もう断言できちゃう。本にしてくれてありがとう!!!!!!!!(誰)

 

本には3章あって、それぞれ違う同級生について書かれてるのでひとつづつ感想を書いていきます!

 

 

 

 

 

ネタバレ注意!

 

 

 

 

第1章「リッツァの夢見た青空」

 

1人目はギリシャ人のリッツァ。彼女はマリの知らない大人びた世界感を持っていて、いつも住んだことのない故郷のギリシャの空はすごく綺麗なんだと目を輝かせて言ってた。

でも、大人になったリッツァは結局ドイツの生活に落ち着いていた。

リッツァが語る、チェコスロバキアギリシャやドイツの良いところ悪いところが面白かった(完全にリッツァの個人的な感想だろうけど)。行ったことない国の想像が少し豊かになった気がする。特に私はヨーロッパ周辺の知識が皆無だったので(´;ω;`)

「私はギリシャ人だと思ってたけど結局ヨーロッパ文明の中で育った人間だったのね。」という文を思わずハイライトした。

というのは、私も同じような経験があるから。ハーフに生まれて日本育ちで渡米して、「自分は何人なのか?」と自分も周りも気になるところがあるけど、やっぱり日本で育った影響は大きいのだ。先祖やルーツも必ず自分を作り上げていると思うけど、育った場所ってやっぱり大きい。そんなことを思った。

 

 

第2章「嘘つきアーニャの真っ赤な真実

 

 アーニャに関しては感想がたくさんありすぎる。

どうしようもない嘘つきなのにみんなに愛されるアーニャ、私も魅力を感じたのは事実。でも、でも、なんというかモヤモヤするよ。だってアーニャは周りにだけじゃなくて自分にも嘘をついてるんだ。貴族のような生活をして、ルーマニアの貧富の差は見えないふり。
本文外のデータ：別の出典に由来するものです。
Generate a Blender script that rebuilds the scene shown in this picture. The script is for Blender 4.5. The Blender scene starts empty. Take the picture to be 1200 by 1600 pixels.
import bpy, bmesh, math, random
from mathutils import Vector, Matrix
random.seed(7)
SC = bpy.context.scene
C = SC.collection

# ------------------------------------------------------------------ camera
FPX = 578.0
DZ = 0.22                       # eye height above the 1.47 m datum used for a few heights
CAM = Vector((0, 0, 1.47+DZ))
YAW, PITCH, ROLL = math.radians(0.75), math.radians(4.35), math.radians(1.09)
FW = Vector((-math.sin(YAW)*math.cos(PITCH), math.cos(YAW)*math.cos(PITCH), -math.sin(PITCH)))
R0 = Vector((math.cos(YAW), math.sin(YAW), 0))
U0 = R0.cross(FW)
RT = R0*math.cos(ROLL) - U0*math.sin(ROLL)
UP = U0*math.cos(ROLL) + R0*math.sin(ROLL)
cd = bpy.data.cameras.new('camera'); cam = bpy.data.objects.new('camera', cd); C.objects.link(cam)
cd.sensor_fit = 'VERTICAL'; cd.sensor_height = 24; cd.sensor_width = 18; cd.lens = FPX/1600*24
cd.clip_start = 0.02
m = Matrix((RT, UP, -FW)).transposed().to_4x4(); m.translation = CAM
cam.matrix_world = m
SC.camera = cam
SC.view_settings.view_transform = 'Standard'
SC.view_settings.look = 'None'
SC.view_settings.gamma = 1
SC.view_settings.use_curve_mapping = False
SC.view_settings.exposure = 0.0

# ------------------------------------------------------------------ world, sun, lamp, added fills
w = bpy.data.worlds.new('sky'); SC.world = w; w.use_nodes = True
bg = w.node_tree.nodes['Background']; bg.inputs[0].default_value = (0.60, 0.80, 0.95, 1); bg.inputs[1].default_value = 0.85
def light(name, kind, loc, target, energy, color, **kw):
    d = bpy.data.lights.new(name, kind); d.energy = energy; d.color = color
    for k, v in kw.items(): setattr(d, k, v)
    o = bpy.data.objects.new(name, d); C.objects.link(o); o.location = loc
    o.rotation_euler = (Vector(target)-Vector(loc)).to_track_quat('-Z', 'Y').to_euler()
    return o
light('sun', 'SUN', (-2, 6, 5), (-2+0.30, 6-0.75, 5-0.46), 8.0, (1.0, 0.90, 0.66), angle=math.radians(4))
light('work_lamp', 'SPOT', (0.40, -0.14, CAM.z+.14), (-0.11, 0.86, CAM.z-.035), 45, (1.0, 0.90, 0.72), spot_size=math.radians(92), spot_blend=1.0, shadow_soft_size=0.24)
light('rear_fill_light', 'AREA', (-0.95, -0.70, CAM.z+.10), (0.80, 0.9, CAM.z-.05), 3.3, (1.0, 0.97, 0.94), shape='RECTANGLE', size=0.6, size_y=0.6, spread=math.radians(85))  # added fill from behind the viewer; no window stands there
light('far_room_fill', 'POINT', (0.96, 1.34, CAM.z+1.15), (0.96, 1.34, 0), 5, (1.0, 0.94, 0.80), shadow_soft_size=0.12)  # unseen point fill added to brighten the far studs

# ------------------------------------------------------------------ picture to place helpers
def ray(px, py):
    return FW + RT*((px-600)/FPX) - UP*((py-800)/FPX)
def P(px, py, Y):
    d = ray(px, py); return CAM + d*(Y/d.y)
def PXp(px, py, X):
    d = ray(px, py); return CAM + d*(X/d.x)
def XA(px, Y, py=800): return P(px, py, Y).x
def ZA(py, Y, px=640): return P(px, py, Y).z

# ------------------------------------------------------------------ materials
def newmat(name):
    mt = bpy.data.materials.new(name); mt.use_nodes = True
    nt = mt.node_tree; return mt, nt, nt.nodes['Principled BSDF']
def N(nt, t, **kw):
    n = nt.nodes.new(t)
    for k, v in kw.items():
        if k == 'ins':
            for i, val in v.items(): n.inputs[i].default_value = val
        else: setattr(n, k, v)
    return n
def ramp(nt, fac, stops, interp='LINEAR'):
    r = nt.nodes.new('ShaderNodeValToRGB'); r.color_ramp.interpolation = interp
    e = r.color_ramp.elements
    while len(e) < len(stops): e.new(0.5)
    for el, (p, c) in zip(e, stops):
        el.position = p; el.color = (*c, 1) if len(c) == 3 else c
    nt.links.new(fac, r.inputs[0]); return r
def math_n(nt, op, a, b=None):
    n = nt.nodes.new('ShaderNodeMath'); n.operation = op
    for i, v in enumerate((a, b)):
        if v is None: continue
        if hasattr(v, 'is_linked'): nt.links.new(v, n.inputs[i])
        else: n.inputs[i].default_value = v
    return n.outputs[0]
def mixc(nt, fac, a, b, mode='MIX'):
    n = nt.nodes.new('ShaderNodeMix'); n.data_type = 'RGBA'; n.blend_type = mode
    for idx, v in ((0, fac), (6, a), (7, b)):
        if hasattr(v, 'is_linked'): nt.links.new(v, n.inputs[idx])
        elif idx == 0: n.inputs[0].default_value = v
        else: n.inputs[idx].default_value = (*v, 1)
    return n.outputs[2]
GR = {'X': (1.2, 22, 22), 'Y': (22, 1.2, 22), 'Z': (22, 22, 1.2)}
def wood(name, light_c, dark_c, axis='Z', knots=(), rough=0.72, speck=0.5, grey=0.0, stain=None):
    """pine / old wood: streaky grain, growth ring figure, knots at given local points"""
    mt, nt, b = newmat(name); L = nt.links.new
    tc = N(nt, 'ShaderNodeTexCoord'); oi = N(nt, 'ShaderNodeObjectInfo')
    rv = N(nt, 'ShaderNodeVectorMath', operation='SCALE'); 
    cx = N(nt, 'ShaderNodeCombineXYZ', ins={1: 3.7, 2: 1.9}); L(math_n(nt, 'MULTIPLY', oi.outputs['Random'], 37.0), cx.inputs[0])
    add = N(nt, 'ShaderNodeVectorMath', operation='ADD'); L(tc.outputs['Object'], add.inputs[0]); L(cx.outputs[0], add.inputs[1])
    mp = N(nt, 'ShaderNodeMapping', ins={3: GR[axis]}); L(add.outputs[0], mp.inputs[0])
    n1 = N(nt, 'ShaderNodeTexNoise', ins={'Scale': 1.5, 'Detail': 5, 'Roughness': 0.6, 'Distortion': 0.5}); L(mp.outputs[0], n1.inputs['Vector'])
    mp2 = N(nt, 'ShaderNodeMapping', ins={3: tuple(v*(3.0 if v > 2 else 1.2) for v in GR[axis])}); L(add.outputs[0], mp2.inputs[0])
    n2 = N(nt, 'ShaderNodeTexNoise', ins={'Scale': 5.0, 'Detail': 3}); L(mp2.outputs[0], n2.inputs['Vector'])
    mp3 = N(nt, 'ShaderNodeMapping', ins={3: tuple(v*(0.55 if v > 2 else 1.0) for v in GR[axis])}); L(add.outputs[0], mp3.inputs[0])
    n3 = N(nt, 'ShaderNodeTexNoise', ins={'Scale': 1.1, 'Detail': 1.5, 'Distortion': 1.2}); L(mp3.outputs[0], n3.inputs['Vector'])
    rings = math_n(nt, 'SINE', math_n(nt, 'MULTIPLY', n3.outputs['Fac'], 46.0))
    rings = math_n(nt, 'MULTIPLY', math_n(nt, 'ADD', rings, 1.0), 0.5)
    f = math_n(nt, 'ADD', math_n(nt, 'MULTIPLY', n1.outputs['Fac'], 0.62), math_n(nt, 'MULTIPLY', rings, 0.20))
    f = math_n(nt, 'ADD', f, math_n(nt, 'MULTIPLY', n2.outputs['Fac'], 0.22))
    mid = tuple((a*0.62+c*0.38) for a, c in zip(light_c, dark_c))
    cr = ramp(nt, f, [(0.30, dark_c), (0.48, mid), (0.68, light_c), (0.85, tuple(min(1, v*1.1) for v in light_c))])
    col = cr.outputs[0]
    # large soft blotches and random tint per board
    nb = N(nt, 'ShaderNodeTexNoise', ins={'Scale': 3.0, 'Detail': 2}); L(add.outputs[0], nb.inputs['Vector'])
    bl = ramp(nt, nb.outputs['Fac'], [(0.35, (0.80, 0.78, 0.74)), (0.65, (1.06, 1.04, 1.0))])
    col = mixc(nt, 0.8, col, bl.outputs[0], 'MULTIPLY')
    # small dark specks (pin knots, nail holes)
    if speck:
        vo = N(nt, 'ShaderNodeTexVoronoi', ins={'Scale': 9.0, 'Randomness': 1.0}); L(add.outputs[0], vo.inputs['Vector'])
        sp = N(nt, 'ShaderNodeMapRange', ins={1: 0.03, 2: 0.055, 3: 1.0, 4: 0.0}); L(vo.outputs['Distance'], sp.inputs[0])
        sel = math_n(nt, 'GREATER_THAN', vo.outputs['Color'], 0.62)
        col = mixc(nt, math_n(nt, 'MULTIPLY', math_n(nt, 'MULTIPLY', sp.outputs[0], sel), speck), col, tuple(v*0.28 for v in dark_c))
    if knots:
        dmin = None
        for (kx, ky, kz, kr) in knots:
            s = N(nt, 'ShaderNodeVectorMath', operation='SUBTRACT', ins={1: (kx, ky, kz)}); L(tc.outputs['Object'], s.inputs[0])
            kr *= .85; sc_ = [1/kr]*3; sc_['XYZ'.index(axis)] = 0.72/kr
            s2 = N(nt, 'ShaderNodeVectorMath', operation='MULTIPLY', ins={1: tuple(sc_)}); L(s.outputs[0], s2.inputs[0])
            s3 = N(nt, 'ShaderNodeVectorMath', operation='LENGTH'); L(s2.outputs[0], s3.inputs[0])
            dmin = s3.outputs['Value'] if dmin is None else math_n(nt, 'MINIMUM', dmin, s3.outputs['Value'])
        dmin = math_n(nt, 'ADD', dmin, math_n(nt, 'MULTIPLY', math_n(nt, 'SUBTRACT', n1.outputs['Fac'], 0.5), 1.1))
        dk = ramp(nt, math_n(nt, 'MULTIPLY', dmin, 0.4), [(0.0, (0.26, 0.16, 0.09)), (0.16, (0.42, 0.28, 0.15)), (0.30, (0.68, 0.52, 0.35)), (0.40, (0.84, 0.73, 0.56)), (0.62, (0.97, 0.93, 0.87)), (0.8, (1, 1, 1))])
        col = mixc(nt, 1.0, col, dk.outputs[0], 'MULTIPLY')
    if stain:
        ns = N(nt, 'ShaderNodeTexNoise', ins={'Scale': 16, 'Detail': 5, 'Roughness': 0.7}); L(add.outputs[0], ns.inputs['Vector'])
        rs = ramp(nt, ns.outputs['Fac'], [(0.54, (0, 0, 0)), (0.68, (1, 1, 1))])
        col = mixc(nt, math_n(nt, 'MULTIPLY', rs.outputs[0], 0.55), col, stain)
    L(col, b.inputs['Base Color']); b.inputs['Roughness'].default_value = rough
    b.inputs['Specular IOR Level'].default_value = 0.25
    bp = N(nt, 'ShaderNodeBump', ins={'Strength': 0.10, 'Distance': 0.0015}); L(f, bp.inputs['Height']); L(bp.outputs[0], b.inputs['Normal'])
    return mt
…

いい人だからさらにモヤモヤするのかもしれない。

 「私の親とあなたの親を一緒にするな!」というマリの言えなかった言葉が、痛いほど伝わってきた。

その一方、アーニャに死ぬほど共感した部分もあった。

それが、帰国する際に、「生まれた時からルーマニアに住めなかった分をこれから取り戻すんだ。これから、本物のルーマニア人になってやるの」って言ったところ。
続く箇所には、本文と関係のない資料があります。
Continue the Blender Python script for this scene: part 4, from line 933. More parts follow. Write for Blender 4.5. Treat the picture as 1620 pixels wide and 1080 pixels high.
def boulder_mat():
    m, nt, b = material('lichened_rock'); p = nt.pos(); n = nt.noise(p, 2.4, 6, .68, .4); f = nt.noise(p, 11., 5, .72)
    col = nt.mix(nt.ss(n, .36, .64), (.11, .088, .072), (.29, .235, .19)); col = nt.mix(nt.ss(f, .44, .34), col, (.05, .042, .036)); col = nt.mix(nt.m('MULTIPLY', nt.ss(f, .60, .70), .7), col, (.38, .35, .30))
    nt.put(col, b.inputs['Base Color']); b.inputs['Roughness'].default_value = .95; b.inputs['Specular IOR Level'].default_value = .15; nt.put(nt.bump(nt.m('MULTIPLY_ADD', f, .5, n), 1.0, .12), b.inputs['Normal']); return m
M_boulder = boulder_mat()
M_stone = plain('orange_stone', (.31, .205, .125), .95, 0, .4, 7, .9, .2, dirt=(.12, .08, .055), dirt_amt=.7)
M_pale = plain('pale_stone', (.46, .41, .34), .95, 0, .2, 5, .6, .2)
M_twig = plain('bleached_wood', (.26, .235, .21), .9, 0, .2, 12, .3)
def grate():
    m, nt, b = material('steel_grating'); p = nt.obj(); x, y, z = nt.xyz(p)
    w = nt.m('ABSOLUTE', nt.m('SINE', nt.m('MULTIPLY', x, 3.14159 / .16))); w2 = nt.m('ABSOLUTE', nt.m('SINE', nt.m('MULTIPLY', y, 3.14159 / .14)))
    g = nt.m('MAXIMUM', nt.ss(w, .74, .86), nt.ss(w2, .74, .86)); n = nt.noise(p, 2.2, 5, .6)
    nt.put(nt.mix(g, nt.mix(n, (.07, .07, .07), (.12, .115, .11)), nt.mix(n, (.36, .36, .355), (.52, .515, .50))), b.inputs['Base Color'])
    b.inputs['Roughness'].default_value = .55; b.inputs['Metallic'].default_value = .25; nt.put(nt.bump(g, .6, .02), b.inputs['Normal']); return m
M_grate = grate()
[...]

アーニャはルーマニア人としての誇りを持つ反面、ルーマニアで、ルーマニア語で授業を受けれないことにコンプレックスを感じていた。私も15で渡米したときは死ぬほど日本に帰りたかったなぁ。「大学は日本に行って、今住めない分を取り戻すんだ」って。行き場のない情熱は漫画とかアニメに向かったんだけど。笑

大人になるとアーニャはイギリスにいた。アーニャは自分の意思でこうなったというけど、親とか国とか共産主義の陰謀が隠されていて怖い。アーニャも本当はこころの奥底では気づいてるんじゃないかな。アーニャは本当はユダヤ人だったといえ、ルーマニアに対しての愛も、愛してた過去も否定してて悲しくなった。

 

 

第3章「白い都のヤスミンカ」

 

個人的にヤスミンカはとても好きだった、孤独な優等生って感じで。

「マリには、私と同じ種類の孤独を嗅ぎ付けたの」

「孤独?」

「学校行くのつらくない?」

「分かる?」

というやりとりの裏に隠された意味が深すぎて、「子供なのにこんなこと考えてんの・・・!?」とも思った。その孤独の理由とは、当時チェコにいたユーゴスラビア人と、日本人の疎外感。やっぱりいろんな人種のいる環境だし空気を察知しちゃうのかな。

ヤスミンカが最後生きててよかった。

 

全体の感想

 3人のほかにも、50国籍以上の生徒がいるクラスの話は面白い。

(全員金持ちなのは置いといて、)

みんながみんな、自分の母国にプライドを持って、時にはライバル心に燃えて国について語る。面白いのが、小さな国、弱い国から来た子供のほうが情熱が激しいという発見だった。そういわれればそうだよな、って自分の経験からも思った。(東京のひとが「地元魂」みたいなのをあまり持ってないのもこれかな?)

印象に残った子供がいた。内戦が続く南米ベネズエラから来た少年が、「帰国したら僕らは銃殺されるかもしれない。それでも、帰りたい。」といい、1か月もしないうちに一家は母国へ帰り、密入国した理由でそろって処刑された。怖いし、私には理解できないことだけど、少年はためらわず帰ったのだ。

愛国心ってなんなのか。思想ってなんなのか。親から受け継ぐものをどう受け取るのか。

 

とにかく、私は自分がどれだけ幸せなのかを忘れないように生きていかなきゃいけない。アーニャのように嘘をついてはいけない、そう思った。